The last few minutes of Game 1 sound like it was a riveting affair. I, along with millions of others, wouldn’t know, because viewers paying $72.99 a month for YouTube TV missed the last few minutes while the page buffered at the worst possible time. If you’re one of the people, who scrambled to fix your internet to no avail, rest assured it was not you. The leading live-streaming service provider froze like Joe Mazzulla in crunchtime and shit the bed worse than the Boston Celtics at home. During a commercial break in the waning minutes, most viewers were stuck rewatching a TV spot for The Little Mermaid on an endless loop.

For some viewers, the game skipped between Inside the NBA’s pregame show and skipped between various points in the game. Thankfully, YouTube accounts like FreeDawkins compiled highlights for displaced viewers like me to catch up on what we missed. Jimmy Butler’s three steals in the final six minutes, his dagger three that rattled around every corner of the rim.

YouTube TV’s subscription cost has gone up — and then this happens

However, subscribers pay far too much money to be stuck watching a buffering stream from 2009. The Google-owned streaming service raised its subscription price by 12 percent from $64.99 to $72.99. Wednesday’s Game 1 crisis was exacerbated by Roger Goodell’s appearance Wednesday night at YouTube’s Brandcast to promote the strengthened ties between the NFL and the streaming giant.

Instead, Goodell’s presence was overshadowed by YouTube TV’s high-profile outage stoking fears about how the streaming service may bomb as the new destination for NFL Sunday Ticket after nearly 30 years on DIRECTV. At least the Eastern Conference Game 1 wasn’t part of an extra offering. But the tension from Youtube investors is palpable.
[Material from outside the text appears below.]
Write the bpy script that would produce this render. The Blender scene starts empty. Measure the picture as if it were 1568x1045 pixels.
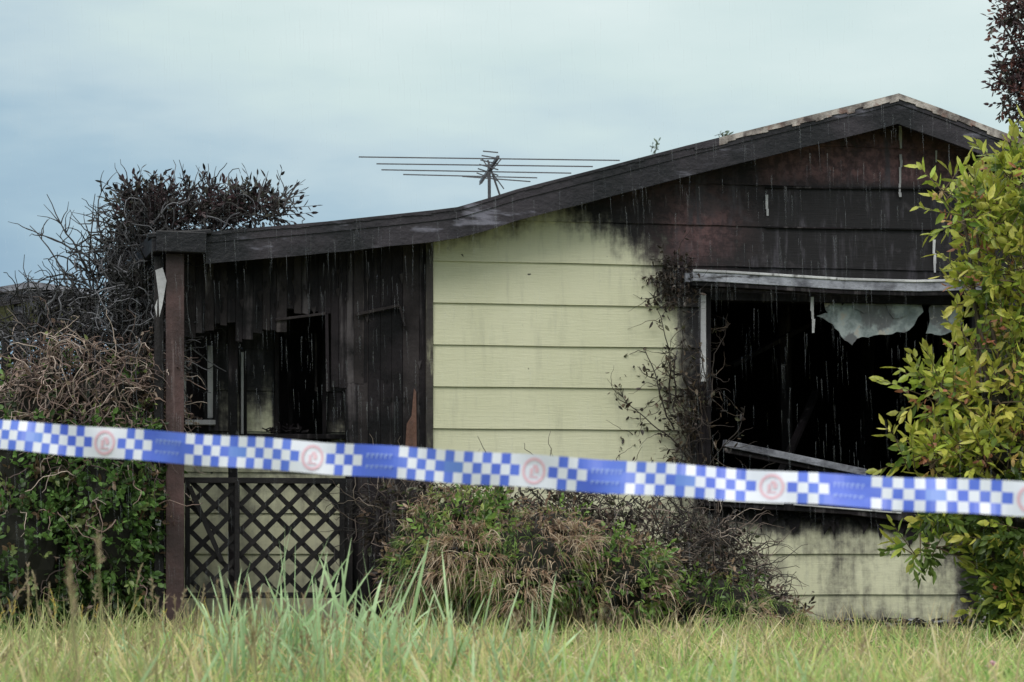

If I paid $400 for Sunday Ticket and the thing glitches out, YouTube TV and I would have a serious problem too.

Especially because in 2017, YouTube TV cost $35. While its price has skyrocketed, YouTube TV has overtaken a significant share of the cord-cutters’ version of the streaming-focused virtual multichannel video providers market. Last July, YouTube TV held 20 percent of the pay-TV universe and was rapidly growing. Their 5 million subscribers trail well behind the traditional powerhouses Comcast, Charter, Dish, and the aforementioned DirecTV.
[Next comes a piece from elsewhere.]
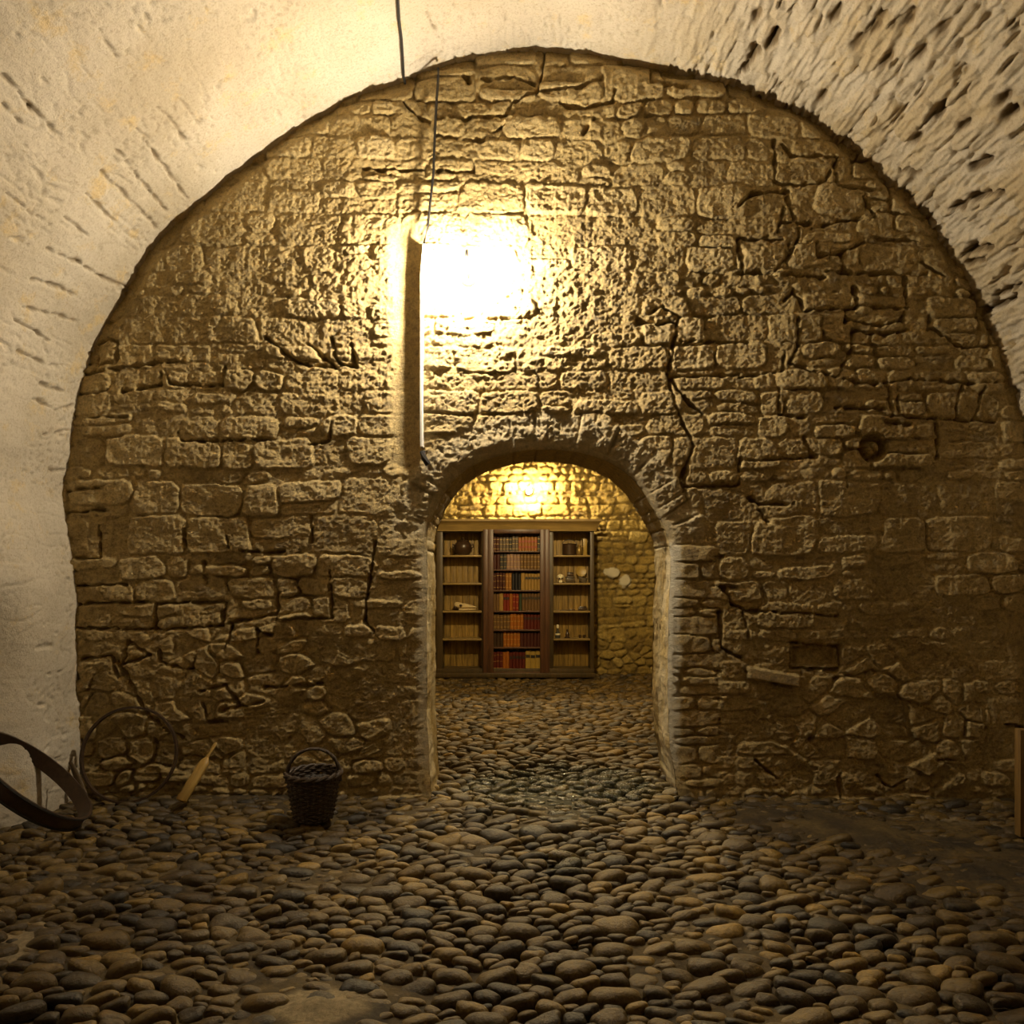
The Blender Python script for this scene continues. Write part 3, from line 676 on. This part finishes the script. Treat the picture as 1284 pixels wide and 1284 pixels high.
t = empty('pendant_lamp', (.35, 6.9, 3.30)); tag(t, 'glowing pendant bulb hanging from the vault of the back room before the bookcase', 'lamp')
MB().tube([(0, 0, .10), (.004, 0, .35), (0, 0, .72)], .005, 8).build('cord', M_IRON, t)
MB().lathe([(0, .045), (.02, .045), (.022, .09), (.012, .10), (0, .10)], n=16).build('socket', M_IRON, t)
MB().lathe([(0, -.048), (.025, -.041), (.04, -.021), (.042, 0), (.036, .022), (.021, .04), (.014, .048), (0, .048)], n=14).build('bulb', emit('strong_amber_bulb', (1, .76, .38), 3800), t)
# conduit and cables
def wp(px, py, o): x, _, z = P(px, py, YW); return (x, YW-o, z)
_c = MB(); _p = [wp(533, 312, 0), wp(530, 350, 0), wp(530, 420, 0), wp(529.5, 500, 0), wp(530, 562, 0)]
_c.sweep([Vector(p) for p in _p], [(-.010, -.02), (.010, -.02), (.010, .066), (.006, .073), (-.006, .073), (-.010, .066)], frames=[(Vector((1, 0, 0)), Vector((0, -1, 0)))]*5)
tag(_c.build('conduit', M_WHITE),
    'thin white conduit running down the wall left of the bright lamp', 'pipe')
tag(MB().tube([wp(550, 90, .03), wp(551, 104, .07), wp(548, 150, .075), wp(546, 195, .075), wp(545, 225, .075), wp(541, 262, .075), wp(538, 290, .07), wp(533, 311, .068)], .0085, 8).build('cable', M_IRON),
    'dark cable hanging down the wall from vault to conduit top', 'cable')
def vp(px, py, o):
    s, t = px_to_vault(px, py); i = int(np.argmin(np.abs(SV-s))); return (PV[i, 0]+NV[i, 0]*o, t, PV[i, 1]+NV[i, 1]*o)
tag(MB().tube([vp(497, -6, .025), vp(499, 20, .025), vp(501, 45, .022), vp(503, 70, .022), vp(505, 92, .02), vp(506.5, 101, .02)], .009, 8).build('cable', M_IRON),
    'dark cable clipped along the whitewashed vault above the stone wall', 'cable')
tag(MB().tube([wp(531, 568, .05), wp(533, 576, .06), wp(538, 584, .05)], .020, 8).build('cable_end_cap', M_IRON), 'dark cable end below the white conduit near the door arch', 'cable end')

# ------------------------------------------------------------------ basket
M_WICK = wood('dark_wicker', (.035, .022, .012), (.085, .055, .03), .6, 2, 3)
def basket():
    Y = 4.28; x = P(393, 1000, Y)[0]; t = empty('wicker_basket', (x, Y, .035)); tag(t, 'dark round wicker basket with arched handle on the cobbles', 'basket')
    b = MB(); Hh = .262; r0, r1 = .105, .152; n = 26; rows = 20
    rad = lambda z: r0+(r1-r0)*(z/Hh)**.85
    for k in range(n):     # uprights
        a = 2*math.pi*k/n; b.tube([(rad(z)*math.cos(a), rad(z)*math.sin(a), z) for z in (0, .1, .2, Hh)], .006, 6)
    for j in range(rows):  # weave
        z = .006+j*(Hh-.012)/(rows-1); b.tube([((rad(z)+.006*(1 if (k+j) % 2 else -1))*math.cos(2*math.pi*k/n), (rad(z)+.006*(1 if (k+j) % 2 else -1))*math.sin(2*math.pi*k/n), z) for k in range(n)], .0078, 6, True)
    b.lathe([(0, .004), (r0, .004), (r0, .012), (0, .012)], n=26)
    b.lathe([(r0-.004, .012), (rad(.14)-.004, .14), (r1-.004, Hh)], n=26)
    b.build('body', M_WICK, t)
    rm = MB()
    for s in (0, 1): rm.tube([((r1+.006+.007*math.cos(k*.9+s*math.pi))*math.cos(2*math.pi*k/56), (r1+.006+.007*math.cos(k*.9+s*math.pi))*math.sin(2*math.pi*k/56), Hh+.006+.008*math.sin(k*.9+s*math.pi)) for k in range(56)], .0105, 7, True)
    rm.build('rim', M_WICK, t)
    hd = MB()
    for s in (0, 1):
        hd.tube([((r1+.002)*math.cos(a)+.005*math.cos(a*9+s*math.pi), .006*math.sin(a*9+s*math.pi), Hh-.05+.200*max(0, math.sin(a))**.75) for a in [math.pi*k/40 for k in range(41)]], .0085, 7, up=(0, 1, 0))
    hd.build('handle', M_WICK, t); t.rotation_euler.z = .15
    fill = MB(); rr = random.Random(3)
    for k in range(60):
        a = rr.uniform(0, 6.28); q = .118*math.sqrt(rr.random()); fill.blob((q*math.cos(a), q*math.sin(a), .205+.02*rr.random()), (.02, .018, .016), None, 1)
    o = fill.build('charcoal', plain('charcoal_lumps', (.03, .024, .018), .7)); o.location = t.location; o['kind'] = 'stuff'; tag(o, 'dark lumpy contents filling the wicker basket', 'basket contents')
basket()

# ------------------------------------------------------------------ wooden paddle, hoops
M_OAK = wood('golden_oak', (.30, .18, .04), (.50, .32, .08), .5, 2, 1.5)
def bat():
    A = Vector(P(228, 1003, 4.48)); B = Vector(P(271, 931, 4.68)); A.z = max(A.z, .075); d = B-A; L = d.length
    t = empty('wooden_paddle', A); q = d.to_track_quat('Z', 'Y'); t.rotation_mode = 'QUATERNION'; t.rotation_quaternion = q
    tag(t, 'golden wooden paddle with short handle leaning against the stone wall', 'wooden paddle')
    M = Matrix.Diagonal((1, .55, 1, 1))
    MB().lathe([(0, -.01), (.040, -.008), (.047, 0), (.046, .12), (.044, L*.60), (.038, L*.66), (.022, L*.71), (.014, L*.73), (0, L*.73)], n=20, M=M).build('blade', M_OAK, t)
    MB().lathe([(0, L*.70), (.014, L*.70), (.013, L*.85), (.016, L*.97), (.010, L), (0, L)], n=14, M=M).build('handle', M_OAK, t)
bat()
M_HOOP = wood('dark_hoop_wood', (.035, .02, .010), (.075, .042, .02), .45, 0, 1)
M_HOOPL = wood('tan_hoop_wood', (.10, .065, .028), (.17, .11, .05), .5, 0, 1)
def ring(mb, R, wdt, th, n=64, a0=0, a1=2*math.pi):
    closed = abs(a1-a0-2*math.pi) < 1e-6; m = n if closed else n+1
    pts = []; fr = []
    for k in range(m):
        a = a0+(a1-a0)*k/n; e = Vector((math.cos(a), math.sin(a), 0)); pts.append(e*R); fr.append((e, Vector((0, 0, 1))))
    mb.sweep(pts, [(-th/2, -wdt/2), (th/2, -wdt/2), (th/2, wdt/2), (-th/2, wdt/2)], closed, frames=fr); return mb
def hoop(name, c, R, wdt, th, axis, label, cat, mat, extra=False):
    t = empty(name, c); t.rotation_mode = 'QUATERNION'; t.rotation_quaternion = Vector(axis).normalized().to_track_quat('Z', 'Y'); tag(t, label, cat)
    ring(MB(), R, wdt, th).build('band', mat, t)
    if extra:
        for zz in (-wdt*.42, wdt*.42):
            k = MB()
            pts = [(math.cos(2*math.pi*i/64)*(R+th*.6), math.sin(2*math.pi*i/64)*(R+th*.6), zz) for i in range(64)]; k.tube(pts, .007, 6, True)
            k.build('edge_wire', M_IRON, t)
    return t
hoop('wooden_hoop', (-2.70, 4.02, .335), .365, .085, .012, (.64, .25, .72), 'wide dark bent wood hoop leaning at the left frame edge', 'hoop', M_HOOP, True)
hoop('barrel_hoop', P(162, 946, 4.66), .300, .030, .014, (.05, -1, .20), 'thin barrel hoop leaning upright against the left stone wall', 'hoop', M_HOOP)
# bent lath between the hoops
x0 = P(98, 1028, 4.36)
tag(MB().tube([P(88, 955, 4.45), P(97, 975, 4.42), P(104, 1000, 4.40), (x0[0], 4.36, .05)], [.014, .022, .034, .040], 10, flat=.35, up=(0, 1, 0)).build('bent_lath', M_HOOPL), 'bent tan wood slat standing between the two hoops', 'wood slat')
# post at the right frame edge
Yp = 4.02; xp = P(1281, 1000, Yp)[0]
tag(MB().bx(xp-.02, xp+.055, Yp-.02, Yp+.03, .02, .62, .005).build('wooden_post', wood('post_wood', (.16, .09, .02), (.28, .16, .04), .6)), 'short upright wooden post at the right frame edge by the wall', 'post')

# ------------------------------------------------------------------ bookcase
YF = 10.16; K = YF/F
bx_ = lambda px: (px-CX)*K
bz_ = lambda py: CAMZ+(HY-py)*K
M_W1 = wood('olive_brown_wood', (.035, .023, .009), (.10, .064, .022), .45)
M_W2 = wood('reddish_brown_wood', (.055, .024, .011), (.125, .056, .025), .42)
M_WB = wood('plank_back_wood', (.10, .06, .012), (.40, .25, .05), .6)
M_SH = wood('shelf_wood', (.20, .13, .04), (.38, .26, .08), .5, 0)
YBK = 10.46
bc = empty('bookcase', (bx_(646), YF, .03)); tag(bc, 'tall three-part wooden bookcase full of books against the far wall', 'bookcase')
def part(mb, name, mat, par=bc):
    o = mb.build(name, mat, par); inv = Vector(par.location)
    for v in o.data.vertices: v.co -= inv
    return o
ZF = .035
XL, XR = bx_(547), bx_(745)
part(MB().bx(XL, bx_(555), YF, YBK, ZF, bz_(664), .004), 'side_panel', M_W1)
part(MB().bx(bx_(740), XR, YF, YBK, ZF, bz_(664), .004), 'side_panel', M_W1)
part(MB().bx(bx_(604), bx_(607.5), YF+.01, YBK, ZF, bz_(664), .003), 'divider', M_W1)
part(MB().bx(bx_(689), bx_(694), YF+.01, YBK, ZF, bz_(664), .003), 'divider', M_W1)
nb = 26; bp = MB(); w_ = (XR-XL)/nb; rr = random.Random(5)
for k in range(nb): bp.bx(XL+k*w_+.002, XL+(k+1)*w_-.002, YBK-.012-.004*rr.random(), YBK+.008, ZF+.01, bz_(660), .002)
part(bp, 'back_panel', M_WB)
part(MB().bx(XL, XR, YBK+.009, YBK+.018, ZF+.01, bz_(655), .002), 'light_stop_board', M_W1)  # unseen board added to block light leaking between the back planks
part(MB().bx(XL, XR, YF-.002, YBK, ZF, bz_(838.5), .006), 'bottom_board', M_W1)
part(MB().bx(XL-.02, XR+.02, YF-.085, YF-.055, ZF-.005, bz_(843), .008), 'plinth', M_W1)
# cornice
sec = [(0, .0), (.03, .0), (.035, .03), (.05, .05), (.06, .085), (.10, .13), (.11, .135), (.11, .165), (0, .165)]
cm = MB(); zc = bz_(666); bm = cm.bm
L_ = [[bm.verts.new((XL-.9*a+0, YF-a, zc+b)) for a, b in sec], [bm.verts.new((XR+.9*a, YF-a, zc+b)) for a, b in sec], [bm.verts.new((XR+.9*a, YBK, zc+b)) for a, b in sec]]
L0 = [bm.verts.new((XL-.9*a, YBK, zc+b)) for a, b in sec]
for A_, B_ in ((L0, L_[0]), (L_[0], L_[1]), (L_[1], L_[2]), (L_[2], L0)):
    for k in range(len(sec)): bm.faces.new((A_[k], A_[(k+1) % len(sec)], B_[(k+1) % len(sec)], B_[k]))
part(cm, 'cornice', M_SH)
part(MB().bx(XL, XR, YF, YBK, bz_(667), bz_(664.5)+.005), 'top_board', M_W1)
for (a, b) in ((555, 604), (694, 740)):
    for y in (696, 731, 766, 801): part(MB().bx(bx_(a), bx_(b), YF+.012, YBK-.018, bz_(y)-.026, bz_(y), .003), 'shelf', M_SH)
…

On Thursday morning, the Wall Street Journal reported that ESPN is launching its flagship channel as a direct-to-consumer subscription service. Streaming is the future despite cable television’s attempts to retain its prodigious market share. But if these live-streaming service platforms can’t handle large audiences, it just might be enough to drag us back to cable.

There are suspicions that the streaming giant was unable to handle the spike in viewership for Game 1, but later that night YouTube TV announced that its streaming issues had been resolved. Too little too late for the rest of us. Just don’t do this in the NBA Finals.